Cook County uses the Arnold Ventures’ Public Safety Assessment to perform an algorithmic risk assessment on defendants to give a numerical score in order to help judges make decisions in court. The tool, though, is just one piece of information judges are using to make detention decisions.

Still, the report argued that prosecutors and judges are failing to fully consider these risk scores.

“The tendency to detain as a default suggests that prosecutors and judges are ignoring the evidence that releasing people pretrial does not compromise public safety,” the report said.

According to data from the chief judge’s office, judges have been granting detention petitions in just over 60% of cases before them since the implementation of the Pretrial Fairness Act in 2023.
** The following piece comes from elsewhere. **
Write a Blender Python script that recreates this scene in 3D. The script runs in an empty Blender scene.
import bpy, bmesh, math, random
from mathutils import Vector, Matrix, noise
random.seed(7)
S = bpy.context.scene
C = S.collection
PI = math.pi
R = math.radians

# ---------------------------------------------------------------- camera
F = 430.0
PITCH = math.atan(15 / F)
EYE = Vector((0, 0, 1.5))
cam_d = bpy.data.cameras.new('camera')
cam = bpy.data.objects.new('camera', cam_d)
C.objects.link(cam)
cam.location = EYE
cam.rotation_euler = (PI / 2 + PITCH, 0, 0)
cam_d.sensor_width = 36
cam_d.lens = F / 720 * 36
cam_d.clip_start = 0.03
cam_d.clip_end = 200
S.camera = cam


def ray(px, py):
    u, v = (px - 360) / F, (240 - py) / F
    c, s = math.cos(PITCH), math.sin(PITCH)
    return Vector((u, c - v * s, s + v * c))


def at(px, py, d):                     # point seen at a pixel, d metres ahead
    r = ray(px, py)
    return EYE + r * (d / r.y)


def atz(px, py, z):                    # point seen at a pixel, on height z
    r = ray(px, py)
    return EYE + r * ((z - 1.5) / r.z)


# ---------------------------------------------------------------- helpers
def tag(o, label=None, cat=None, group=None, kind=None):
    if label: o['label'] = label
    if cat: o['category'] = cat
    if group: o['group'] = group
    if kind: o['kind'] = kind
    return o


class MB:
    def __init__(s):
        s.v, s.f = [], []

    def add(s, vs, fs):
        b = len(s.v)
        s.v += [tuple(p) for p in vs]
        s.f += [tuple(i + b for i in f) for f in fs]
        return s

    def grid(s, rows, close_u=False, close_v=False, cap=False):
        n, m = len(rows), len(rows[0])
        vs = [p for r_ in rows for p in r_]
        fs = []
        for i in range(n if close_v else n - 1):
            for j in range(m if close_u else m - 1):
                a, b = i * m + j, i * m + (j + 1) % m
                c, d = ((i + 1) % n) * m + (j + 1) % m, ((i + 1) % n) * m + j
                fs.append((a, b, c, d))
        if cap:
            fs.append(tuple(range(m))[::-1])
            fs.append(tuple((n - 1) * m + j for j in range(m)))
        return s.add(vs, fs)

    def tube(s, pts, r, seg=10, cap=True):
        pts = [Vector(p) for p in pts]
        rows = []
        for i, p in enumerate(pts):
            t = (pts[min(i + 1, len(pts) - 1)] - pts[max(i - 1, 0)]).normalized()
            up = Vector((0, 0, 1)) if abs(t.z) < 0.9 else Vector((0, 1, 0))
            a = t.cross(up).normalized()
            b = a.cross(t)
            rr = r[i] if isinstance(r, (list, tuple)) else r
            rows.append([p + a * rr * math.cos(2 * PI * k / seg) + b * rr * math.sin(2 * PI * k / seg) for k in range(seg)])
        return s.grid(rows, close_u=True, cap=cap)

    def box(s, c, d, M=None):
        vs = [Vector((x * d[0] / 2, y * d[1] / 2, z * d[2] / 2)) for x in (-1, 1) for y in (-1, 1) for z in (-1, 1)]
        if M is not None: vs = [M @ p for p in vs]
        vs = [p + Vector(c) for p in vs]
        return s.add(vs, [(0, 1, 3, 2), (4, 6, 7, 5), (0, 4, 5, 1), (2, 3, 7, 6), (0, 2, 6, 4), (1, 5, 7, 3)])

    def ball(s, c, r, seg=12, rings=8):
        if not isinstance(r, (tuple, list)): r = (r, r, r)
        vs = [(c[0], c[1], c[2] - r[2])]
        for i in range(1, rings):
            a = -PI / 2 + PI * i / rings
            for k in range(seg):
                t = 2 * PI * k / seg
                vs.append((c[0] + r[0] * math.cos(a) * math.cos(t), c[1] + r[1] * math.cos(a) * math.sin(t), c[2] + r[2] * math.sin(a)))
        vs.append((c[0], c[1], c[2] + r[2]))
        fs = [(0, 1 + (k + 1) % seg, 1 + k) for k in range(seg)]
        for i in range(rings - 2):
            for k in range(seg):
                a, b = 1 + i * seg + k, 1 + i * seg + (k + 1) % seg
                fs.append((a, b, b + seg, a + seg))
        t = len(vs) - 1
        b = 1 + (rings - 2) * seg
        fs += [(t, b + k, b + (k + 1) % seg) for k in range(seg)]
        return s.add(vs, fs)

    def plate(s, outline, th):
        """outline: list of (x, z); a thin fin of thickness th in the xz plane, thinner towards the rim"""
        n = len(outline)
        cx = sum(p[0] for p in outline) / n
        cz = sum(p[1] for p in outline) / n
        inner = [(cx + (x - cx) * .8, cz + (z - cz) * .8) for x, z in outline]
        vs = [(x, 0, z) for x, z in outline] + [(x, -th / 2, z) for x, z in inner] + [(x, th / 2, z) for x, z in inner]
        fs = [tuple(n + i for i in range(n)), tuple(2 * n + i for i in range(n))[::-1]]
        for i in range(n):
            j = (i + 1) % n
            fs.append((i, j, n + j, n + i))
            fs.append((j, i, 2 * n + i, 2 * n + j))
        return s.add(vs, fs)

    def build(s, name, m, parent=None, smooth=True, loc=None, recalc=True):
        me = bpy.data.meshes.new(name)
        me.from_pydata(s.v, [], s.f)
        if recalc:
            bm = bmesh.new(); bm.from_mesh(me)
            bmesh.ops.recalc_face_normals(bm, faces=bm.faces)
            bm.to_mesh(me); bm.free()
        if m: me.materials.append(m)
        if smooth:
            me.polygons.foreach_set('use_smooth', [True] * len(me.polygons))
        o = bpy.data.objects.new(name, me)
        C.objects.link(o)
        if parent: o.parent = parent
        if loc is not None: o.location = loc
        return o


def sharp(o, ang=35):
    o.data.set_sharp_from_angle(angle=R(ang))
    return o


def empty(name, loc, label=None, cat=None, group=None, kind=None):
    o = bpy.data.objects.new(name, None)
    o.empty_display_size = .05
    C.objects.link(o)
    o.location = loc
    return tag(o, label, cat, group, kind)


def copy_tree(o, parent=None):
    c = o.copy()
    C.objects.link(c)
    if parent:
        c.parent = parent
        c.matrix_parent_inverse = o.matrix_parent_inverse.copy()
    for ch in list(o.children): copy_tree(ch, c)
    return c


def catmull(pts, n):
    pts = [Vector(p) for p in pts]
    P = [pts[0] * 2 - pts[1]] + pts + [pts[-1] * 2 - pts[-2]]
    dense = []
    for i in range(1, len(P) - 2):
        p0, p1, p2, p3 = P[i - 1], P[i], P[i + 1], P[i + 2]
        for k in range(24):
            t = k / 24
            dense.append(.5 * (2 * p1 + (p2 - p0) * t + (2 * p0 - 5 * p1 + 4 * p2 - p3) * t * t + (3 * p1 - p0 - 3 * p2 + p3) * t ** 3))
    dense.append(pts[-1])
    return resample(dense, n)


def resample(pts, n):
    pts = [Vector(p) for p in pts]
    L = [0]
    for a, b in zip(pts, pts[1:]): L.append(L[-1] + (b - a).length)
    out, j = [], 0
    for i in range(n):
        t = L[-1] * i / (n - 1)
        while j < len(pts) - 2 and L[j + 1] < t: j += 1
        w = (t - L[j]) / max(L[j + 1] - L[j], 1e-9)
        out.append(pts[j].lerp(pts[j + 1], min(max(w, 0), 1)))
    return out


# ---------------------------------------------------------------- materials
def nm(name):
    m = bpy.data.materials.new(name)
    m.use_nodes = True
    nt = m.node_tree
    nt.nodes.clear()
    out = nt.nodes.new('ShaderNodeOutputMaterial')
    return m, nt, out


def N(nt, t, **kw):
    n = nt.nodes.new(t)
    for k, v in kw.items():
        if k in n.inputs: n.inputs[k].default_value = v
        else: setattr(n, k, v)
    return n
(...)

Among other findings, court watchers determined in the review window that more than two-thirds of detention petitions were filed against people accused of possessing, but not firing, a gun. Also, in that period, the vast majority of people that prosecutors sought to detain were Black or Latino.

The report also called on the state’s attorney to release “usable data” on detention petitions and outcomes. O’Neill Burke’s office maintains a number of data dashboards, though the report said they do not “allow the user to download the underlying data as a CSV or Excel file, making most statistics incredibly onerous to compute.”

In a statement, O’Neill Burke’s office noted it publishes multiple data dashboards and is in the process of adding the ability to export to Excel.

“These dashboards illustrate the outcomes of our detention policies, help ensure that we are following data-informed practices to seek justice and provide the public with transparency into the criminal justice system,” the statement said, adding that it is working on additional functionality, including the ability to download raw data.